- _EXERCISE DIRECTIONS_: Extract, word for word, every line from the one containing "A.rect_('#444d5c', XS[1], XS[2], 1.2, 2.5);" through the one containing "(322, 902), .05)", with both end lines kept.

- _DATA SECTION_:
════

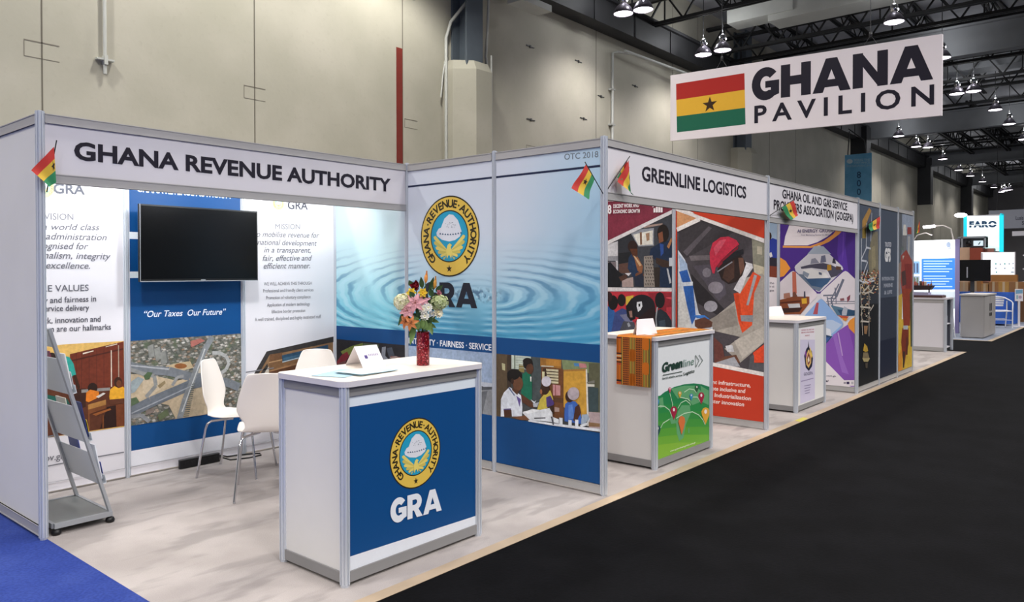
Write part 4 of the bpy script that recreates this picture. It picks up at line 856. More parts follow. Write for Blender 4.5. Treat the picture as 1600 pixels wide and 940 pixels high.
# --- closed front: three dark panels
ew = thing('booth_front_wall', 'closed front of three dark panels with an oil rig, lettering and a figure in red', 'booth wall', (7.5, 0, 0))
XS = (6.035, 7.06, 8.05, 9.0)
for x in XS[1:]: post(x, 0, ew, r=.022)
fp = [bay(ew, 'y', 0, a, b) for a, b in zip(XS, XS[1:])]
A = Art('y', -.006, -1, (XS[0]+.022, XS[1]-.022, .077, 2.443)).frame(1330, 310, 6.27)
A.poly('#4c5564', [(60, 0), (290, 0), (290, 950), (60, 950)]); A.frame(1330, 440, 5.53); A.poly('#2b2f36', [(50, -100), (250, -100), (250, 200), (50, 200)]); A.poly('#15171b', [(50, 190), (250, 190), (250, 960), (50, 960)]); A.frame(1330, 310, 6.27)
A.poly('#a87f42', [(108, 215), (175, 90), (198, 120), (150, 240), (140, 380), (108, 390)]); A.poly('#8a7434', [(110, 300), (150, 290), (148, 390), (108, 388)])
A.poly('#77705c', [(190, 420), (215, 330), (260, 320), (265, 700), (240, 760), (180, 800), (165, 560)]); A.poly('#8d8468', [(200, 480), (230, 460), (240, 660), (200, 700)])
for pts in ([(100, 390), (95, 800)], [(150, 240), (145, 480)], [(95, 600), (150, 480), (190, 490)], [(95, 605), (150, 615)], [(100, 790), (160, 620)], [(200, 140), (190, 420)], [(80, 940), (160, 700)], [(130, 820), (250, 760)], [(80, 800), (140, 830), (230, 800)]): A.line('#b9bcc4', pts, .025)
rnd = random.Random(5)
for k in range(120):
    x, y = rnd.uniform(85, 262), rnd.uniform(690, 930); A.poly(rnd.choice(['#b08a5a', '#8a6a44', '#c9b38c', '#5a4636', '#a34a34', '#d5c8ae', '#6f6a5a']), [(x, y), (x+rnd.uniform(6, 22), y-3), (x+rnd.uniform(6, 20), y+rnd.uniform(5, 16)), (x, y+8)])
    if k % 6: A.k -= 1
A.k += 1; A.frame(1330, 440, 5.53)
for k in range(60):
    x, y = rnd.uniform(75, 160), rnd.uniform(60, 350); A.poly(rnd.choice(['#a58a6a', '#7c5a44', '#c9bfa8', '#6a3a30', '#8d8478']), [(x, y), (x+rnd.uniform(6, 20), y-2), (x+rnd.uniform(4, 14), y+rnd.uniform(5, 14))])
    if k % 6: A.k -= 1
A.k += 1
for pts in ([(75, 20), (95, 460)], [(150, 20), (150, 470)], [(75, 215), (165, 225)], [(80, 340), (150, 345)], [(90, 100), (150, 30)], [(160, 250), (190, 200)], [(110, 105), (170, 80), (195, 30)]): A.line('#b3aba0', pts, .022)
A.poly('#8c6a4a', [(105, 380), (140, 380), (130, 450), (110, 450)]); A.poly('#b08e34', [(98, 595), (110, 530), (135, 560), (142, 598), (120, 606)]); A.poly('#7a6c50', [(100, 610), (140, 610), (155, 670), (125, 690), (92, 665)]); A.poly('#a39468', [(92, 660), (158, 660), (140, 690), (105, 690)]); A.poly('#4a4238', [(116, 700), (140, 700), (136, 745), (120, 745)])
A.build('photograph', M['photo'], fp[0])
A = Art('y', -.006, -1, (XS[1]+.022, XS[2]-.022, .077, 2.443)).frame(1330, 310, 6.27)
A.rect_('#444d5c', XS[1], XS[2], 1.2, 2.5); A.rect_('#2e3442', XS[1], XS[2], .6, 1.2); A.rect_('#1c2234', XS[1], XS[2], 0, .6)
A.text('#a9abb4', 'TRUSTED', (330, 472), (392, 474), (330, 425), .05); A.text('#d4d3d4', 'GFS', (328, 618), (386, 622), (328, 482), .06); A.text('#8d929e', 'INTEGRATED', (300, 804), (420, 800), (300, 768), .05); A.text('#8d929e', 'MARINE', (318, 872), (405, 866), (318, 832), .05); A.text('#8d929e', '& LIFE', (322, 940), (400, 932), (322, 902), .05)
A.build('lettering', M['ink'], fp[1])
A = Art('y', -.006, -1, (XS[2]+.022, XS[3]-.022, .077, 2.443)).frame(1330, 310, 6.27)
A.poly('#7a8290', [(440, 100), (610, 100), (610, 960), (440, 960)]); A.poly('#8d97a8', [(500, 120), (600, 130), (600, 300), (500, 300)]); A.poly('#555a60', [(470, 130), (495, 130), (500, 480), (470, 700)]); A.poly('#c5c3bc', [(512, 255), (535, 255), (545, 360), (505, 360)]); A.poly('#8a3c38', [(550, 280), (590, 280), (590, 350), (550, 350)]); A.poly('#6a6c70', [(500, 360), (545, 360), (540, 520), (500, 540)]); A.poly('#a3a4a4', [(555, 370), (575, 370), (570, 560), (555, 560)]); A.poly('#8f4038', [(485, 560), (540, 500), (570, 560), (600, 620), (600, 960), (500, 960), (480, 760)]); A.poly('#7a2f2c', [(520, 640), (590, 640), (590, 900), (530, 900)]); A.poly('#4d3433', [(490, 720), (530, 700), (540, 840), (500, 860)]); A.poly('#b3aaa0', [(500, 560), (520, 560), (505, 600)]); A.poly('#5d6a62', [(490, 480), (510, 475), (510, 500), (490, 505)]); A.poly('#8a7a70', [(460, 640), (490, 620), (480, 940), (455, 940)])
A.frame(1330, 440, 5.53)
A.poly('#b99a3c', [(405, 120), (440, 100), (430, 600), (405, 790)]); A.poly('#c6a43a', [(405, 320), (540, 330), (540, 760), (405, 800)]); A.poly('#c9862e', [(405, 640), (440, 560), (440, 780), (405, 790)]); A.poly('#8a3a26', [(440, 60), (520, 60), (505, 380), (450, 380)]); A.poly('#76301f', [(440, 400), (495, 400), (495, 540), (470, 640), (455, 740), (440, 640), (430, 520)]); A.poly('#a4a8ac', [(448, 378), (488, 378), (488, 412), (450, 412)]); A.poly('#3d2a22', [(445, 600), (465, 600), (455, 745), (445, 740)]); A.poly('#4c4c34', [(505, 100), (530, 60), (530, 560), (512, 560)]); A.poly('#5c2a20', [(470, 480), (492, 480), (485, 630), (470, 630)])
A.build('photograph', M['photo'], fp[2])
# ================================================================== counters
def rounded(x0, x1, y0, y1, r, n=6):
    pts = []
    for cx, cy, a0 in ((x1-r, y1-r, 0), (x0+r, y1-r, 90), (x0+r, y0+r, 180), (x1-r, y0+r, 270)):
        pts += [(cx+r*math.cos(R(a0+90*k/n)), cy+r*math.sin(R(a0+90*k/n))) for k in range(n+1)]
    return pts
def counter(label, x0, x1, y0, y1, h, rr=.05, m='fabric'):
    t = thing('reception_counter', label, 'counter', ((x0+x1)/2, (y0+y1)/2, 0))
    for x, y in ((x0, y0), (x1, y0), (x0, y1), (x1, y1)):
        b = octa(x, y, .012, h-.03, r=.027); b.prism([(x+.023*math.cos(R(45*k)), y+.023*math.sin(R(45*k))) for k in range(8)], 0, .012); b.build('corner_post', M['alu'], t)
    ps = {}
    for nm, ax, c, a, b_ in (('front_panel', 'y', y0, x0, x1), ('back_panel', 'y', y1, x0, x1), ('side_panel', 'x', x0, y0, y1), ('side_panel', 'x', x1, y0, y1)):
        a += .022; b_ -= .022
        def bx(hh, z0, z1): return MB().box(c-hh, c+hh, a, b_, z0, z1) if ax == 'x' else MB().box(a, b_, c-hh, c+hh, z0, z1)
        p = bx(.005, .072, h-.08).build(nm, M[m], t); ps[(ax, c)] = p
        bx(.014, .018, .072).build('rail', M['rail2'], t); bx(.014, h-.08, h-.03).build('rail', M['rail2'], t)
    tb = MB(); pts = rounded(x0-.035, x1+.035, y0-.035, y1+.035, rr)
    tb.prism(pts, h-.03, h-.0015, 1); tb.prism(rounded(x0-.033, x1+.033, y0-.033, y1+.033, rr), h-.0015, h, 0)
    tb.build('countertop', [M['laminate'], M['edge']], t)
    return t, ps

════

- _FULL ANSWER_:
A.rect_('#444d5c', XS[1], XS[2], 1.2, 2.5); A.rect_('#2e3442', XS[1], XS[2], .6, 1.2); A.rect_('#1c2234', XS[1], XS[2], 0, .6)
A.text('#a9abb4', 'TRUSTED', (330, 472), (392, 474), (330, 425), .05); A.text('#d4d3d4', 'GFS', (328, 618), (386, 622), (328, 482), .06); A.text('#8d929e', 'INTEGRATED', (300, 804), (420, 800), (300, 768), .05); A.text('#8d929e', 'MARINE', (318, 872), (405, 866), (318, 832), .05); A.text('#8d929e', '& LIFE', (322, 940), (400, 932), (322, 902), .05)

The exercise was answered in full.